Four 'hacked to death' in Kenya attack claimed by Shabaab
Four people were hacked to death in an attack claimed by al-Shabaab militants in Kenya's coastal Lamu county, police said on Friday.
The victims, who were identified as Christians by the militant Somali group, had their homes torched alight in the attack.
"The attackers dragged people from their houses and killed them. We have launched investigations to establish the motive of the attack," said coastal police chief Larry Kieng.
"The number of people killed are four," he said, adding that three suspects had been taken into custody.
But Kieng denied al-Shabaab was behind the attack on Thursday night, suggesting it was linked to local conflict between herders and farmers.
But another senior police officer, speaking on condition of anonymity, said, "The attack has all the hallmarks of an al-Shabaab attack. They have committed similar attacks in similar fashion before and even torched houses."

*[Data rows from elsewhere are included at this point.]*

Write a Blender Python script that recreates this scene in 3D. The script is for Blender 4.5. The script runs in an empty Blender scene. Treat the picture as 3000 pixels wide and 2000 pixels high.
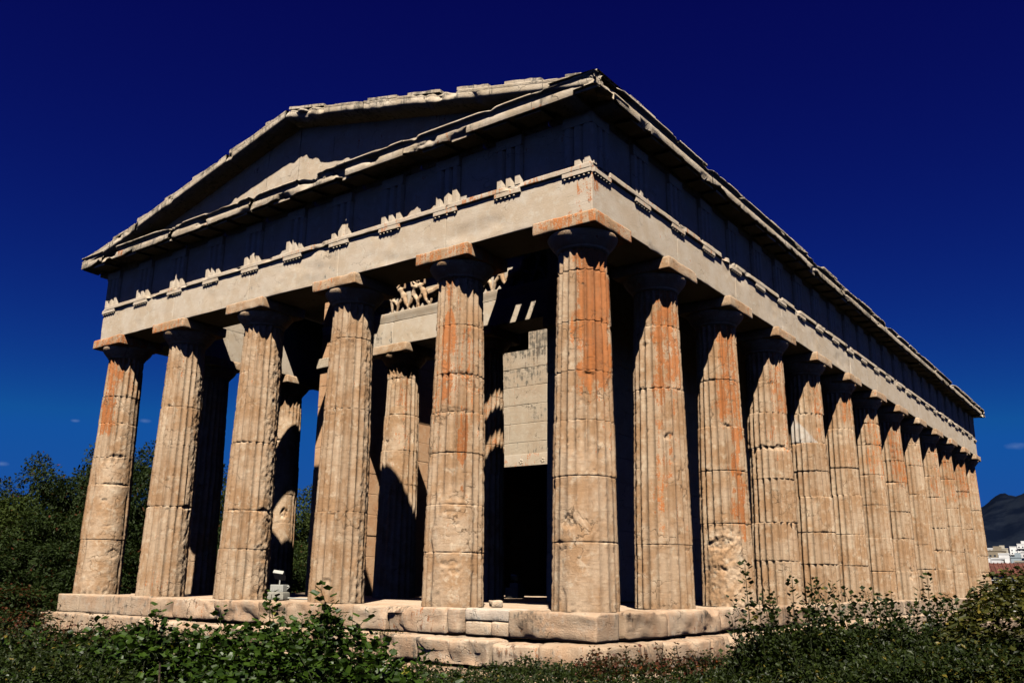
import bpy, math, random
import numpy as np
from mathutils import Vector, Matrix
random.seed(7)
S = bpy.context.scene
COL = S.collection
# ------------------------------------------------------------------ camera
CAM = np.array([-11.0426, -6.7764, 0.3995]); YAW, PIT, ROL = 0.6334, 0.2622, 0.0131
FW = np.array([math.cos(PIT)*math.cos(YAW), math.cos(PIT)*math.sin(YAW), math.sin(PIT)])
RT = np.array([math.sin(YAW), -math.cos(YAW), 0.0]); UP = np.cross(RT, FW)
R2 = RT*math.cos(ROL)+UP*math.sin(ROL); U2 = -RT*math.sin(ROL)+UP*math.cos(ROL)
cd = bpy.data.cameras.new('camera'); cam = bpy.data.objects.new('camera', cd); COL.objects.link(cam)
cd.lens = 31.26; cd.sensor_width = 36.0; cd.sensor_fit = 'HORIZONTAL'; cd.clip_start = 0.1; cd.clip_end = 30000
M = Matrix.Identity(4)
for i in range(3):
    M[i][0] = R2[i]; M[i][1] = U2[i]; M[i][2] = -FW[i]; M[i][3] = CAM[i]
cam.matrix_world = M
S.camera = cam
# ------------------------------------------------------------------ light
SUN = np.array([-1/1.72, -1/2.35, 1.0]); SUN /= np.linalg.norm(SUN)
ld = bpy.data.lights.new('sun', 'SUN'); ld.energy = 5.0; ld.angle = math.radians(0.5); ld.color = (1.0, 0.92, 0.80)
lo = bpy.data.objects.new('sun', ld); COL.objects.link(lo)
lo.rotation_euler = Vector(SUN).to_track_quat('Z', 'Y').to_euler(); lo.location = (-20, -20, 40)
W = bpy.data.worlds.new('World'); S.world = W; W.use_nodes = True
nt = W.node_tree; nt.nodes.clear()
def N(t, ty, **k):
    n = t.nodes.new(ty)
    for a, b in k.items(): setattr(n, a, b)
    return n
sky = N(nt, 'ShaderNodeTexSky', sky_type='NISHITA', sun_disc=False)
sky.sun_elevation = math.asin(SUN[2]); sky.sun_rotation = math.atan2(SUN[0], SUN[1])
sky.air_density = 0.85; sky.dust_density = 0.0; sky.ozone_density = 6.0; sky.altitude = 300
# polarised, deep-toned sky: each channel of the Nishita sky keeps its own contrast
sr = N(nt, 'ShaderNodeSeparateColor'); sc_ = N(nt, 'ShaderNodeCombineColor'); nt.links.new(sky.outputs[0], sr.inputs[0])
for ch, (pw, mu) in enumerate(((1.07, .0185), (2.75, .0150), (1.4, .161))):
    a_ = N(nt, 'ShaderNodeMath', operation='POWER'); a_.inputs[1].default_value = pw; nt.links.new(sr.outputs[ch], a_.inputs[0])
    b_ = N(nt, 'ShaderNodeMath', operation='MULTIPLY'); b_.inputs[1].default_value = mu; nt.links.new(a_.outputs[0], b_.inputs[0])
    mn = N(nt, 'ShaderNodeMath', operation='MINIMUM'); mn.inputs[1].default_value = (9, .56, 2.35)[ch]; nt.links.new(b_.outputs[0], mn.inputs[0]); nt.links.new(mn.outputs[0], sc_.inputs[ch])
mulc = sc_
bg = N(nt, 'ShaderNodeBackground'); bg.inputs[1].default_value = 0.05
wo = N(nt, 'ShaderNodeOutputWorld')
# a few tiny fair-weather clouds low above the horizon (directions in the real sky)
tc = N(nt, 'ShaderNodeTexCoord')
cn = N(nt, 'ShaderNodeTexNoise'); cn.inputs['Scale'].default_value = 38; cn.inputs['Detail'].default_value = 5
mpn = N(nt, 'ShaderNodeMapping'); mpn.inputs['Scale'].default_value = (1, 1, 2.4)
nt.links.new(tc.outputs['Generated'], mpn.inputs[0]); nt.links.new(mpn.outputs[0], cn.inputs['Vector'])
acc = None
for az, el, wd in ((58.9, 8.9, .012), (62.6, 8.6, .008), (50.6, 8.7, .012), (6.6, 7.6, .018), (66.0, 5.9, .012)):
    a, e = math.radians(az), math.radians(el)
    vd = N(nt, 'ShaderNodeVectorMath', operation='DISTANCE')
    vd.inputs[1].default_value = (math.cos(e)*math.cos(a), math.cos(e)*math.sin(a), math.sin(e)*2.6)
    ms = N(nt, 'ShaderNodeVectorMath', operation='MULTIPLY'); ms.inputs[1].default_value = (1, 1, 2.6)
    nt.links.new(tc.outputs['Generated'], ms.inputs[0]); nt.links.new(ms.outputs[0], vd.inputs[0])
    mr = N(nt, 'ShaderNodeMapRange'); mr.inputs[1].default_value = 0; mr.inputs[2].default_value = wd; mr.inputs[3].default_value = 1; mr.inputs[4].default_value = 0
    nt.links.new(vd.outputs['Value'], mr.inputs[0])
    if acc is None: acc = mr
    else:
        ad = N(nt, 'ShaderNodeMath', operation='ADD'); nt.links.new(acc.outputs[0], ad.inputs[0]); nt.links.new(mr.outputs[0], ad.inputs[1]); acc = ad
m1 = N(nt, 'ShaderNodeMath', operation='MULTIPLY'); nt.links.new(acc.outputs[0], m1.inputs[0]); nt.links.new(cn.outputs[0], m1.inputs[1])
m2 = N(nt, 'ShaderNodeMapRange'); m2.inputs[1].default_value = .2; m2.inputs[2].default_value = .6; m2.inputs[4].default_value = .55
nt.links.new(m1.outputs[0], m2.inputs[0])
hd = N(nt, 'ShaderNodeVectorMath', operation='DOT_PRODUCT'); hl = math.hypot(SUN[0], SUN[1]); hd.inputs[1].default_value = (SUN[0]/hl, SUN[1]/hl, 0); nt.links.new(tc.outputs['Generated'], hd.inputs[0])  # warm glow added low in the sun-side sky as fill for shadowed faces
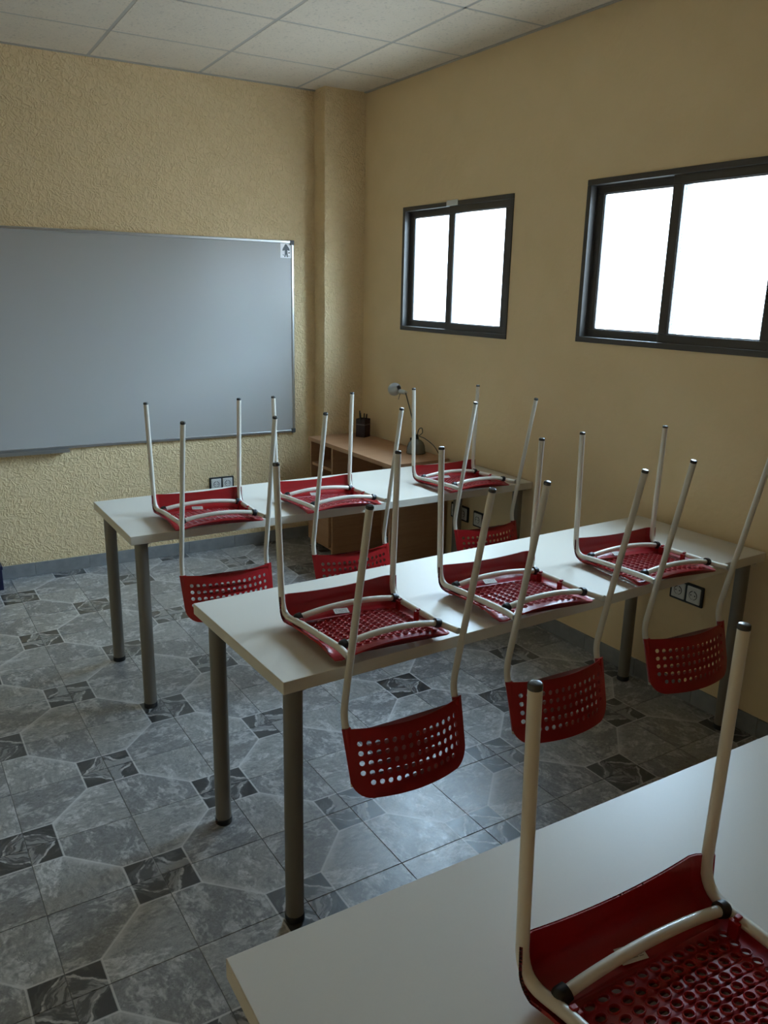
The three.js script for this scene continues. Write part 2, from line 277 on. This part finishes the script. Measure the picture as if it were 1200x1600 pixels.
// --- sliding windows with hammered glass
WIN.forEach((q, n) => {
  const w = structure('window_' + (n + 1)), f = 0.024, zc = (q.z0 + q.z1) / 2 + (n ? -0.012 : -0.022);
  const ring = (x0, x1, z0, z1, y0, y1, a, b, r) => [box(x0, x1, y0, y0 + b, z0, z1, r), box(x0, x1, y1 - b, y1, z0, z1, r), box(x0, x1, y0 + b, y1 - b, z0, z0 + a, r), box(x0, x1, y0 + b, y1 - b, z1 - a, z1, r)];
  part('frame', [...ring(-0.006, 0.058, q.z0, q.z1, q.y0, q.y1, f, f, 0.002), ...ring(0.0275, 0.0305, q.z0 + f, q.z1 - f, q.y0 + f, q.y1 - f, 0.006, 0.008, 0)], M.windowFrame, w);
  const sash = (x0, x1, z0, z1) => {
    const a = 0.046, y0 = q.y0 + f - 0.004, y1 = q.y1 - f + 0.004, s = part('sash', [...ring(x0, x1, z0, z1, y0, y1, a, 0.038, 0.003), ...ring(x0 + 0.004, x1 - 0.004, z0 + a - 0.002, z1 - a + 0.002, y0 + 0.036, y1 - 0.036, 0.006, 0.006, 0.001)], M.windowFrame, w);
    const xm = (x0 + x1) / 2; part('pane', uvMetres(box(xm - 0.0005, xm + 0.0005, y0 + 0.034, y1 - 0.034, z0 + a - 0.004, z1 - a + 0.004, 0), 1 / 0.32), M.glass, s);
  };
  sash(0.034, 0.054, q.z0 + f - 0.004, zc + 0.03);     // outer track
  sash(0.004, 0.024, zc - 0.026, q.z1 - f + 0.004);    // inner track, nearer to the room
  if (n) return;
  const t = thing('sticker', 'small white tag stuck over the top edge of the smaller-looking window by the corner', 'sticker', [-0.0075, 2.112, 1.07]);
  part('tag', box(-0.0015, 0.0015, -0.013, 0.016, -0.05, 0.05, 0.001), M.tagWhite, t);
});

// ------------------------------------------------------------------ tables
function makeTable() {
  const t = new THREE.Group(), L = 2.0, D = 0.592, y = 0.74, th = 0.034, e = 0.0512;
  part('tabletop', uvMetres(box(-L, 0, y - th, y, -D, 0, 0.0018, 2), 2), M.tableTop, t);
  for (const x of [-L + e, -e]) for (const z of [-D + e, -e]) {
    const leg = part('leg', [rodBetween(V(x, 0.012, z), V(x, y - th - 0.004, z), 0.025, 0.025, 28), rodBetween(V(x, y - th - 0.005, z), V(x, y - th, z), 0.045, 0.045, 24)], M.tableLeg, t);
    part('foot_cap', new THREE.LatheGeometry([[0, 0], [0.0255, 0], [0.0268, 0.003], [0.0268, 0.017], [0.0252, 0.020]].map((p) => new THREE.Vector2(...p)), 24).translate(x, 0, z), M.black, leg);
  }
  return t;
}
const table0 = makeTable();
function placeTable(x, z, turn, label) { const t = used.classroom_table === undefined ? table0 : table0.clone(); t.name = numbered('classroom_table'); t.position.set(x, 0, z); t.rotation.y = turn; scene.add(t); return tag(t, label, 'table', 'long white classroom tables'); }
placeTable(-0.012, 1.8512, -0.003, 'long white table with grey round legs nearest the whiteboard, three chairs upturned on it');
placeTable(-0.0161, 3.1336, 0.0268, 'long white table with grey round legs between the other two, its corner clear in front');
placeTable(-0.4523, 4.5313, -0.0202, 'white tabletop nearest the camera, carrying a single upturned red chair');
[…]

Somalia's al-Qaeda-linked Shabaab militants later claimed they had killed "five Kenyan Christians" and destroyed a number of homes in Lamu county, according to the SITE intelligence agency.
Lamu county, which borders Somalia, has faced a string of attacks by al-Shabaab, however most have involved roadside bomb attacks targeting security forces.
In July nine people were shot and hacked to death in the same region, in what was believed to be an al-Shabaab attack.
The group also claimed an ambush on police officers on Tuesday which left five dead in eastern Garissa county.
Al-Shabaab is fighting to overthrow the internationally backed government in Mogadishu but also regularly carries out attacks in neighbouring Kenya, which has troops in Somalia as part of an African Union force.
In its bloodiest single attack on Kenya so far, gunmen raided a university in Garissa in April 2015 killing 148 people, most of them students, while in 2013 the group killed at least 67 people in an assault on a shopping mall in Nairobi.